New Forrester Study Highlights Need for Security Performance Management
Written by Alex Campanelli
Senior Content Marketing Specialist

In a new Forrester study commissioned by Bitsight,Better Security And Business Outcomes With Security Performance Management, key findings implicate the strong need for businesses worldwide to invest in a robust security performance management program. In fact, results from this study showed that companies using formal security metrics are more likely to have seen a 10% or greater increase in their security budget in the last year. Ultimately, this investment allows organizations to leverage this information to win business.

It seems like we hear about a new data breach or cyber incident almost daily. According to this study, in fact, 80% of companies surveyed experienced a security or cyber incident in the past year, the most common being malware attacks.

In this commissioned study, Forrester conducted an online study with 207 security decision-makers with responsibility for risk, compliance, and/or communications with boards of directors to explore the topic of managing internal cybersecurity performance.

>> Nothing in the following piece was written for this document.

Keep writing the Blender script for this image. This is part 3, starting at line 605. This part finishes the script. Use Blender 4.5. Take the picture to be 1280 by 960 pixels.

It’s clear that companies increasingly realize that a strong security posture is critical to earning customer trust, securing intellectual property, and protecting their brand identity. Customers want to do business with secure businesses — and since empowered customers can easily move their business elsewhere if they feel vulnerable, security decision-makers must seek to understand and quantify their program’s effectiveness, and measure its impact on business objectives. They need to be on the lookout for indications of failure that will harm the business most. Survey respondents confirmed this by stating that they are more likely to do business with companies with good security, as they know their data and intellectual property are protected.

The need for a security performance measurement solution

Notably, one major key finding from this study emphasizes the need for quantifiable metrics, including security ratings, when managing security performance. When surveyed, respondents said that improved security measurement would greatly improve company financial performance and reduce risk. In fact, nearly three-quarters of C-level respondents confirmed that improved security performance measurement would greatly or significantly improve company financial performance. More than half of companies overall say improving measurement would reduce overall risk.

In addition to reducing overall risk for the business, improving security measurement within an organization can also improve its financial performance. First and foremost, you can’t manage what you can’t measure. Quantifiable security metrics are becoming critical to planning budgets and allocating resources, but the maturity of managing security as a business is still relatively low.

Security is evolving into a business discipline, and so it is being treated like one: 70% of decision-makers agree that scrutiny of security spending efficiency is increasing. And like other business disciplines, formal metrics have emerged as the key method to justify investments (an approach at 63% of companies surveyed). In fact, 49% of decision-makers said that cybersecurity risk ratings are in their top 5 preferred metrics.

In addition to reducing overall risk for the business, improving security measurement can have a direct impact on its financial performance, as validated by these study results. Today, 45% of security and risk leaders use security ratings to measure the performance of their cybersecurity program. At Bitsight, our customers use security ratings to align investments and actions with the highest measurable impact over time, efficiently allocate limited resources on the most critical areas of cyber risk within their organization, and facilitate data-driven conversations around cybersecurity among key stakeholders.

By leveraging security ratings, organizations can be confident they are measuring themselves on the same scale that the majority of their key stakeholders are measuring you on as well — be it their partners, regulators, investors, executives, or board members.